GIVEN INSTRUCTION: Using the records below, locate all lines containing "Blender" and return them.

RECORDS FOR THIS TASK:
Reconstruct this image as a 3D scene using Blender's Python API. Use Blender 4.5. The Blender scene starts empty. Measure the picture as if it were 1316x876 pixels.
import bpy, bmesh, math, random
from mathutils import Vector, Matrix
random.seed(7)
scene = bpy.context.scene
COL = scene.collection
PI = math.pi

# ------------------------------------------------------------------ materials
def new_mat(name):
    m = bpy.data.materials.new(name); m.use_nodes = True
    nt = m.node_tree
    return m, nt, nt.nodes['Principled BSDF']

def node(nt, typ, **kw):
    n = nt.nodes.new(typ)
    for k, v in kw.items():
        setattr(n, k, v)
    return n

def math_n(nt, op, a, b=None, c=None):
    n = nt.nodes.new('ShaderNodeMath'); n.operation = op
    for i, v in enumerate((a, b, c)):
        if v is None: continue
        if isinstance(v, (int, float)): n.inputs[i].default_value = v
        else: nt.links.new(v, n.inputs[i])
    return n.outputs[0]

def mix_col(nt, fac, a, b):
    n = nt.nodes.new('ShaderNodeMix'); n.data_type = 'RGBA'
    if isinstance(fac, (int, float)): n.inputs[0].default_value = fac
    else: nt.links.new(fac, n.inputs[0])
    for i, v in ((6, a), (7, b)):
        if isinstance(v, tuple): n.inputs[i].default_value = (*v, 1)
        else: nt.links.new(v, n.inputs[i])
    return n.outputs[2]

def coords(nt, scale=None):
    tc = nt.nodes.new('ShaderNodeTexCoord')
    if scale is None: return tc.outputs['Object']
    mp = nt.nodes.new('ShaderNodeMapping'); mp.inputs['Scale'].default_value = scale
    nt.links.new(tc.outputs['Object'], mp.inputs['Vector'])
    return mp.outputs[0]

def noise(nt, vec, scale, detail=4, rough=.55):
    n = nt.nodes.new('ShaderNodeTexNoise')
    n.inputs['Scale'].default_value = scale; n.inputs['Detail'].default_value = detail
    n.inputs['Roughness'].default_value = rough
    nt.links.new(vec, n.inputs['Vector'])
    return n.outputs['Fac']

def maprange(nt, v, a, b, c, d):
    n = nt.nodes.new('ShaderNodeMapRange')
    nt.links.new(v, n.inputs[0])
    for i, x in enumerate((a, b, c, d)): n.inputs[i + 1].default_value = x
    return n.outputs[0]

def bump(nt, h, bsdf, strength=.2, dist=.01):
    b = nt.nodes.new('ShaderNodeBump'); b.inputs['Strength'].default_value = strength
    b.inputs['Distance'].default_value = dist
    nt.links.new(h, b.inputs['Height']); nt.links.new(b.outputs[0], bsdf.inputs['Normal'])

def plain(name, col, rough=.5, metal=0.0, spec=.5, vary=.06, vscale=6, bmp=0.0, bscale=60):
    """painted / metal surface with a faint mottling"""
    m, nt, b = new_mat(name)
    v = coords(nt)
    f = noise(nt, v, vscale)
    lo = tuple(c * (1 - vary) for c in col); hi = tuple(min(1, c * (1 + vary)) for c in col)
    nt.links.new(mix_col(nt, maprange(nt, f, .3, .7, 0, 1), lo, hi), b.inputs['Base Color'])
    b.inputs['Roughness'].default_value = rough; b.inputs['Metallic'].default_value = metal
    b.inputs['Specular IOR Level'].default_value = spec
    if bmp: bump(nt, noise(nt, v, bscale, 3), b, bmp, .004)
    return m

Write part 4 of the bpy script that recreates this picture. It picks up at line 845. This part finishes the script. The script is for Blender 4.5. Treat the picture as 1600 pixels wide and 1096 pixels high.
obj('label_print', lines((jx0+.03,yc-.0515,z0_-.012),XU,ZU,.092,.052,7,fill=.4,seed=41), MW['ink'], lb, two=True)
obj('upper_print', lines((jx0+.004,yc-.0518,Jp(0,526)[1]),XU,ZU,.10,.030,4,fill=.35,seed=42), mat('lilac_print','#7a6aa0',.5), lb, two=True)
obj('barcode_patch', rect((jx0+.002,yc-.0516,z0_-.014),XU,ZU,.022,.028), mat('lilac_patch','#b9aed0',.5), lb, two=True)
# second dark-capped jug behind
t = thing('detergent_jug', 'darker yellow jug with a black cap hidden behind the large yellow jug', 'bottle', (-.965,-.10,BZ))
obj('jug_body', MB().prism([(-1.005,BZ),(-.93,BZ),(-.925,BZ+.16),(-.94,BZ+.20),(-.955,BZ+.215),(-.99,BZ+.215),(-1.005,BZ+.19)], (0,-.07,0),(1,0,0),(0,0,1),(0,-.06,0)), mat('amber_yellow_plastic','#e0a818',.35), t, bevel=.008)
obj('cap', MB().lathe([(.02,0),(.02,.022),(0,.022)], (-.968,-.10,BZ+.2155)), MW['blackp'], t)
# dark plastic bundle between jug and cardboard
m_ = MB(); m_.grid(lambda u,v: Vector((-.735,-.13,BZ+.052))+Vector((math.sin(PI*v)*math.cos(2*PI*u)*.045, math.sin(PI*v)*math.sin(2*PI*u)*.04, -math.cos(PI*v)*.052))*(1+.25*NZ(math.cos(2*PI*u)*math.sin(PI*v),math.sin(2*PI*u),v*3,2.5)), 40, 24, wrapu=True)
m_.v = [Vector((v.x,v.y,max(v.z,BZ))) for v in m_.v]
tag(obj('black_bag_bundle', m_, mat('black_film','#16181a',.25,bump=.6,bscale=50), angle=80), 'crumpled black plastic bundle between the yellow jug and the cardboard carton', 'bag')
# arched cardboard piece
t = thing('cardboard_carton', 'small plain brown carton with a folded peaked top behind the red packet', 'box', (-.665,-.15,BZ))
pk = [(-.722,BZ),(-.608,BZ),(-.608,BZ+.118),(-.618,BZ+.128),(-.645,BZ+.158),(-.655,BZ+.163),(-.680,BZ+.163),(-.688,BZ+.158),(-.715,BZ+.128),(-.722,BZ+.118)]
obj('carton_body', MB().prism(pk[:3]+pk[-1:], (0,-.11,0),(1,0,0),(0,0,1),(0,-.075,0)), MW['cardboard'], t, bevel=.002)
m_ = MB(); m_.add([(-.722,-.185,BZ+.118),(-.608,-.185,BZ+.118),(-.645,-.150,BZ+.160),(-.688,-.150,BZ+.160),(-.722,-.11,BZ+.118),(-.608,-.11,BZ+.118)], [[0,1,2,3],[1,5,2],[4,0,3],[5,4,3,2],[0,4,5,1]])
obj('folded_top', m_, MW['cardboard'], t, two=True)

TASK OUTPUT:
Reconstruct this image as a 3D scene using Blender's Python API. Use Blender 4.5. The Blender scene starts empty. Measure the picture as if it were 1316x876 pixels.
Write part 4 of the bpy script that recreates this picture. It picks up at line 845. This part finishes the script. The script is for Blender 4.5. Treat the picture as 1600 pixels wide and 1096 pixels high.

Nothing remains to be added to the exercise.